Eden is not a traditional, all-inclusive PaaS (Platform as a Service) or IaaS (Infrastructure as a Service) system. Instead, Eden is a secure private online garden solution that operates at the service level rather than the hardware level. It provides features common to PaaS and IaaS offerings, such as deployment, scaling, and load balancing. However, Eden is not monolithic, and these default solutions are optional and pluggable. Eden provides the building blocks for building and deploying service but preserves user choice and flexibility where it is essential.

Eden:

· Does not limit the types of services supported. Eden aims to support various workloads, including stateless, stateful, and data-processing. If a service can run from a container image, it should run great on a depo.
· Eden does not deploy source code and does not build your application.
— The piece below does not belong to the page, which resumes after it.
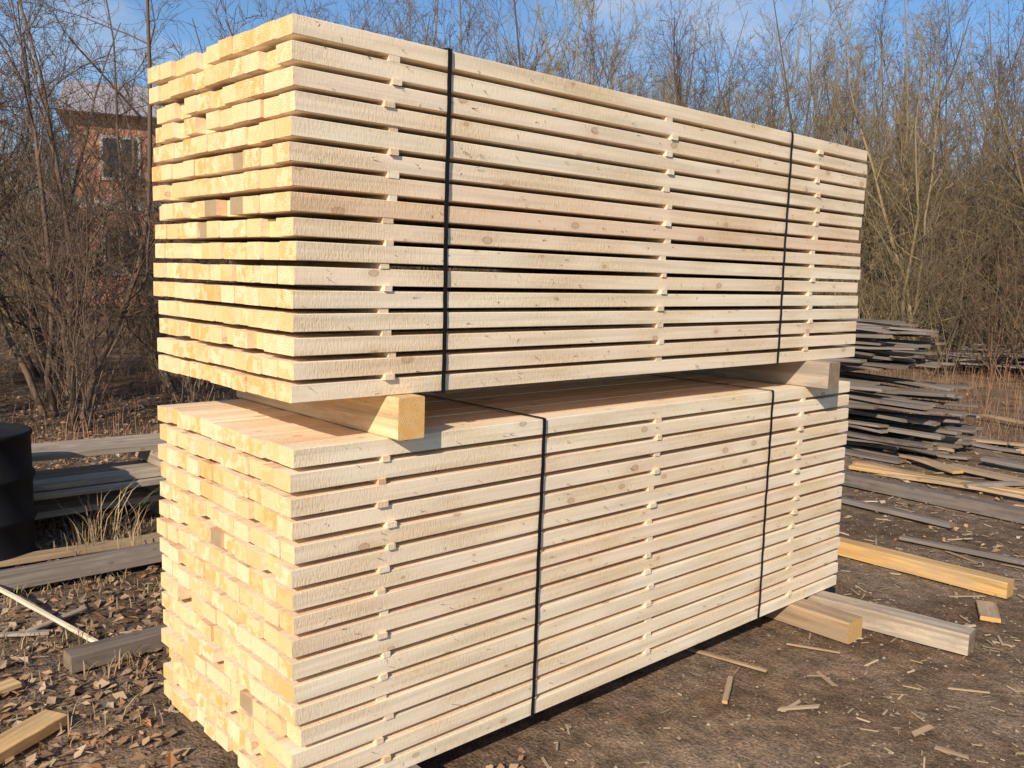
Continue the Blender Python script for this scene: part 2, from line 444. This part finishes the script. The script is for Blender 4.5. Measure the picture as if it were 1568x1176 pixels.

Continuous Integration, Delivery, and Deployment (CI/CD) workflows are determined by organizational cultures, preferences, and technical requirements.
· Does not dictate logging, monitoring, or alerting solutions except for security concerns. It provides integrations as help and mechanisms to collect and export metrics.
· Does not provide nor mandate a configuration language/system. It provides a declarative Service Manifest system.
· Does not provide nor adopt any comprehensive machine configuration, maintenance, or management. It uses AI so that you do not need to worry about the mechanics.
· Eden is though not a mere orchestration system. In fact, in one way, it eliminates the need for classic orchestration. The technical definition of orchestration is the execution of a defined workflow: first, do A, then B, then C. In contrast, Eden comprises a set of independent, composable control AI-controlled processes that continuously drive the current state towards the Service Manifest provided desired state. It shouldn't matter how you get from A to C. Centralized control is also not required; this results in a system that is easier to use and more powerful, robust, resilient, and extensible.